The new bureau is intended to facilitate American leadership in the space economy, boost the Commission’s technical capacity, and foster interagency cooperation, Rosenworcel said, speaking at the National Press Club.

“The new space age has turned everything we know about how to deliver critical space-based services on its head,” Rosenworcel said. “But the organizational structures of the [FCC] have not kept pace,” she added.

The space economy is “on a monumental run” of growth and innovation, the chairwoman argued, and the FCC must remodel itself to facilitate continued growth. Rosenworcel said the commission is currently reviewing 64,000 new satellite applications, and she further noted that 98 percent of all satellites launched in 2021 provided internet connectivity. By the end off 2022, operators will set a new record for satellites launched into orbit, she said.

The FCC will not take on new responsibilities, Rosenworcel said, but the announced restructuring will help the agency “perform[] existing statutory responsibilities better.” In September, Rep. Cathy McMorris Rodgers, R–Wash., warned the FCC against overreaching its statutory mandate and voiced support for robust congressional oversight – a position reiterated by House staffers Wednesday.

“The formation of a dedicated space bureau within the FCC is a positive step for satellite operators and customers across the United States,” said Julie Zoller, head of global regulatory affairs at Amazon’s satellite broadband Project Kuiper, on a panel following Rosenworcel’s announcement.

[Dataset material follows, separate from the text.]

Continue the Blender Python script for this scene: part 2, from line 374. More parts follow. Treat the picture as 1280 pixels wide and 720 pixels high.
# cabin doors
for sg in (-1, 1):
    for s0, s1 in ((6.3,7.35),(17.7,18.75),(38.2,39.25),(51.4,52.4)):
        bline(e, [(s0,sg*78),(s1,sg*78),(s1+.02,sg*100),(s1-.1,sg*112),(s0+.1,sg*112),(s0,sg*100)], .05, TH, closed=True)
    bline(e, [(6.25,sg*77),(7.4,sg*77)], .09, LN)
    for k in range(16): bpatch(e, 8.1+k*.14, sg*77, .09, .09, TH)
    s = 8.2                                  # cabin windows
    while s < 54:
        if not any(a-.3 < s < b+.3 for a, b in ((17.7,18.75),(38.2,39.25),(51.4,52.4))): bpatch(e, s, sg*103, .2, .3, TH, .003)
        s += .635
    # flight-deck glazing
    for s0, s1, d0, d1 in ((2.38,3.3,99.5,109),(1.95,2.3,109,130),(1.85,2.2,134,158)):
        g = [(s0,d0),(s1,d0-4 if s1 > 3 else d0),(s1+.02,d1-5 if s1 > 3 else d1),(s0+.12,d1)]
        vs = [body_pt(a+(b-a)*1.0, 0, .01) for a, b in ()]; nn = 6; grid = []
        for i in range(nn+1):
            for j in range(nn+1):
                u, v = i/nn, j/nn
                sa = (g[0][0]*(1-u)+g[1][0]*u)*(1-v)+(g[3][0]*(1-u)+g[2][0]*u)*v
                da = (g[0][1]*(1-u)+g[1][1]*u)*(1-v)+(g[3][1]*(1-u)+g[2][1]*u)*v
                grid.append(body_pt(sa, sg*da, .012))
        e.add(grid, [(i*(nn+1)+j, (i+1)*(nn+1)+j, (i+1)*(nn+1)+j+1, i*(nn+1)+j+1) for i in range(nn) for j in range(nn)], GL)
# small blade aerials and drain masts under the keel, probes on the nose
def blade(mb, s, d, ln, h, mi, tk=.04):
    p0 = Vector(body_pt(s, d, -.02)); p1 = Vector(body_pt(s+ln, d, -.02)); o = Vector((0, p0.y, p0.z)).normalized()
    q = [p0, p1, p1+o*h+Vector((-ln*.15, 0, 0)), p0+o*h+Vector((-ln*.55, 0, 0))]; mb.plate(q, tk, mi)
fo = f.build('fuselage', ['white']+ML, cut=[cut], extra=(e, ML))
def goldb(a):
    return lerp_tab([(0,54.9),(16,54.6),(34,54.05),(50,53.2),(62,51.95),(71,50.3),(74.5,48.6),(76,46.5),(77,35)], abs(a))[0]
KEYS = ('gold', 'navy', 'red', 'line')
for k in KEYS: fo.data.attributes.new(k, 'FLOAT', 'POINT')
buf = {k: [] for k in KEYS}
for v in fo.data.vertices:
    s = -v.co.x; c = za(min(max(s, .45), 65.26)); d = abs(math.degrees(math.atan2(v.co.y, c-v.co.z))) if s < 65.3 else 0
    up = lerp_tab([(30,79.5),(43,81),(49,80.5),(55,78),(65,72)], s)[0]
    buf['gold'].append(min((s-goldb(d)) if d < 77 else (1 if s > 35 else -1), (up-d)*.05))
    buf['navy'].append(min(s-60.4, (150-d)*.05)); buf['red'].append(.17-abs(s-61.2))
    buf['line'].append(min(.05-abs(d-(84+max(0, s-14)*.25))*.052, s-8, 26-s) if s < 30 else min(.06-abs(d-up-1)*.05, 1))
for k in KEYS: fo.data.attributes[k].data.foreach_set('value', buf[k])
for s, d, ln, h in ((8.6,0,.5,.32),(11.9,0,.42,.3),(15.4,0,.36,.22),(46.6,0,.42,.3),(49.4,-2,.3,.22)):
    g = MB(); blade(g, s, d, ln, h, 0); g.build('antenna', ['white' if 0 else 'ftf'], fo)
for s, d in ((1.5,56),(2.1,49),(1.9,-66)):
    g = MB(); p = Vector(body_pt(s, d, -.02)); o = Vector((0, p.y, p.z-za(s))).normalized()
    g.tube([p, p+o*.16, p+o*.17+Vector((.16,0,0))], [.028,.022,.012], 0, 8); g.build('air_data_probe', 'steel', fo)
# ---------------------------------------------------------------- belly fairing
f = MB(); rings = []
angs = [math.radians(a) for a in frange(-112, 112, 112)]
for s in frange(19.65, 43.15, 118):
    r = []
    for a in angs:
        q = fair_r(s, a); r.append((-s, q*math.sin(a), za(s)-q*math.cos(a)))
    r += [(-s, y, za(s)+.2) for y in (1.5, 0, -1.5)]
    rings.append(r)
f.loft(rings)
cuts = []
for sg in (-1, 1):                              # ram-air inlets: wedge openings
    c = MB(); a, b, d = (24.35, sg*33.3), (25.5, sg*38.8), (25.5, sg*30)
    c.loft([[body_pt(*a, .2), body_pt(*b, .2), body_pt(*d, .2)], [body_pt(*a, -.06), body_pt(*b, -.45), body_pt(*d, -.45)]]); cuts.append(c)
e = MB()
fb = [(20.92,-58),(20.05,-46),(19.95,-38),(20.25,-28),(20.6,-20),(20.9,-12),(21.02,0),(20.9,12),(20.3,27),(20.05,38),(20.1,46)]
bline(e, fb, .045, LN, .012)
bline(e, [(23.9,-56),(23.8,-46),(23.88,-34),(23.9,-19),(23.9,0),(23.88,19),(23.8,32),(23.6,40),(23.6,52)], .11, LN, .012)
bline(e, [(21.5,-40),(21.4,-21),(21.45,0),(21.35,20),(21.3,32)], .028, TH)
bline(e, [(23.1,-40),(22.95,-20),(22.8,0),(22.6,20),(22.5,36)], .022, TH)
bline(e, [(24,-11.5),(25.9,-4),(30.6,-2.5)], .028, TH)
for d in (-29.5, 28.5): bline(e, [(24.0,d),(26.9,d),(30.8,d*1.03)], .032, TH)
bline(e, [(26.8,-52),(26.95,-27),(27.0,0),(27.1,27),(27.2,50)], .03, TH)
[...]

“An important part of [Rosenworcel’s] space agenda is ensuring that there is a competitive environment in all aspects of that space,” said Umair Javed, the chairwoman’s chief counsel, during the panel. “So we’ve taken action to update our rules on spectrum sharing to make sure that there are opportunities for multiple systems to be successful in low Earth orbit.

“We’ve granted a number of experimental authorizations to companies that are doing really new…things,” Umair continued.

The FCC in September required that low–Earth orbit satellite debris be removed within five years of mission completion, a move Rosenworcel said would clear the way for new innovation.

In August, the FCC revoked an $885 million grant to SpaceX’s Starlink satellite-broadband service. FCC Commissioners Brendan Carr and Nathan Simington criticized the reversal, and Starlink has since appealed it.